Date: 2015-05-13 08:12 pm (UTC)The pronoun issue is made of especially pure stupid.
>> One of them was a suicide support chat too, which pretty much cured me of any inclination to go to suicide support lines.) <<
And this is why we have a dearth of help-seeking behavior: because when people go looking for help, very often they get smacked for it, and that kills the urge very quickly.
>>On the whole, I found them only useful if you happen to conform to the exact identity labels they were made for. Getting kicked out, usually quite abruptly, tended to be a nasty surprise; at least trolls, I EXPECT to be douchey, and I can fight back.<<
I am sorry to hear that what I wrote about Stan and Lawrence's experience was so accurate. :( Safe spaces are supposed to be safe, but they just ... aren't, always.
(no subject)
Date: 2015-05-16 02:58 pm (UTC)"Yes" to supporting each other, being thoughtful of other people's trauma, and training people to handle difficult topics.
"No" to shutting down communication on difficult topics, and calling speakers out on bringing difficult topics up.
And I wonder what now happens if there are "puerile" universities (the article used that word) in the U.S. as opposed to more adult universities in other areas? How does one get training in handling the kind of conflict in discussions that will happen during the course of a lifetime?

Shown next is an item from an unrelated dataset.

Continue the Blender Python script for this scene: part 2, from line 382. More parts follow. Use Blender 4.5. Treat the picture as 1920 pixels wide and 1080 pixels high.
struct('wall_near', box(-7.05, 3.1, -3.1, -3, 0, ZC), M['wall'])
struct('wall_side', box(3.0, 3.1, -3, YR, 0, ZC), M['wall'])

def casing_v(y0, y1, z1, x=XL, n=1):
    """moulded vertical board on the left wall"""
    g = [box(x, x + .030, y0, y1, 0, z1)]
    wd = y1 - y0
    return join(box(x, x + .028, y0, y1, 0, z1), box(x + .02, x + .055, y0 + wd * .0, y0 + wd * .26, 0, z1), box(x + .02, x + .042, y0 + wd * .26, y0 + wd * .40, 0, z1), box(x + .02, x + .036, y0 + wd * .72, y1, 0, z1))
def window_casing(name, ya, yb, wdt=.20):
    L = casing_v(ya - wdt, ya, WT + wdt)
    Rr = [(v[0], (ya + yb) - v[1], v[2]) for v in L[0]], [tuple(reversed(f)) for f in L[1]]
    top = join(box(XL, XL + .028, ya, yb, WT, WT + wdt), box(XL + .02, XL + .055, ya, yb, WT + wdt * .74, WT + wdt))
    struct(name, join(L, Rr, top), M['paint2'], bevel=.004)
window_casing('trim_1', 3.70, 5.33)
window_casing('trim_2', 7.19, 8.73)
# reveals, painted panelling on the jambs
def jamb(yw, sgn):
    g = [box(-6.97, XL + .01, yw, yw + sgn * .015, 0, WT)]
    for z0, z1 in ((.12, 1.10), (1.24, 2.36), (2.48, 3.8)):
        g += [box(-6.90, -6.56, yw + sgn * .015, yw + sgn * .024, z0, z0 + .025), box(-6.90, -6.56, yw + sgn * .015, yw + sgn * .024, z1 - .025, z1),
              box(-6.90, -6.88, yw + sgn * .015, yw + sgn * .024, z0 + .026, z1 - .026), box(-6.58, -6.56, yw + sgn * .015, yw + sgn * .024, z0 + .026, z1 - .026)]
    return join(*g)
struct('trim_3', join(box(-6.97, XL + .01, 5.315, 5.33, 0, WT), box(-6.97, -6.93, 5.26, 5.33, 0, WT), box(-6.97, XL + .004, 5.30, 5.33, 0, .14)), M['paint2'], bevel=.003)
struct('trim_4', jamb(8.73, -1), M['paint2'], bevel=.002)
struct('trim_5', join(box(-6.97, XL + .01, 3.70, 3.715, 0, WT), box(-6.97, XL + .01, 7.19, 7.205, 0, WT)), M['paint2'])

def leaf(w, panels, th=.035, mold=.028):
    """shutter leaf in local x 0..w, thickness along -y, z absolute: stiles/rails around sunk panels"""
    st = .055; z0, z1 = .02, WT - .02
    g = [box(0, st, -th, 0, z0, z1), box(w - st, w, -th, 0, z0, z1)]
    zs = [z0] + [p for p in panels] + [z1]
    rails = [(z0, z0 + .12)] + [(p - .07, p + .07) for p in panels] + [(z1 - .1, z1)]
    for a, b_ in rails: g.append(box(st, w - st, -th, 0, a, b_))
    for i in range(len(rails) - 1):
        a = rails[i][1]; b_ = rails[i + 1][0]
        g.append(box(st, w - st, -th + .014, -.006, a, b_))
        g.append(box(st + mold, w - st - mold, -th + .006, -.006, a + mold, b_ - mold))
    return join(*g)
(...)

[Edit: I'd say such "puerile" colleges, having taken the place that used to be held by high schools, should no longer be considered "higher education".]
(no subject)
Date: 2015-05-18 10:02 pm (UTC)And even when stuff happened on-campus- like, my Latin class was 3 women and about 15 to-be-priests, most of whom seemed to think we were there for their sexual experimentation before they took vows- just having Sr Agnes as the teacher, AND being on my home turf, made it easier.
In general, St Kate's was a pretty safe space. And I SO needed that!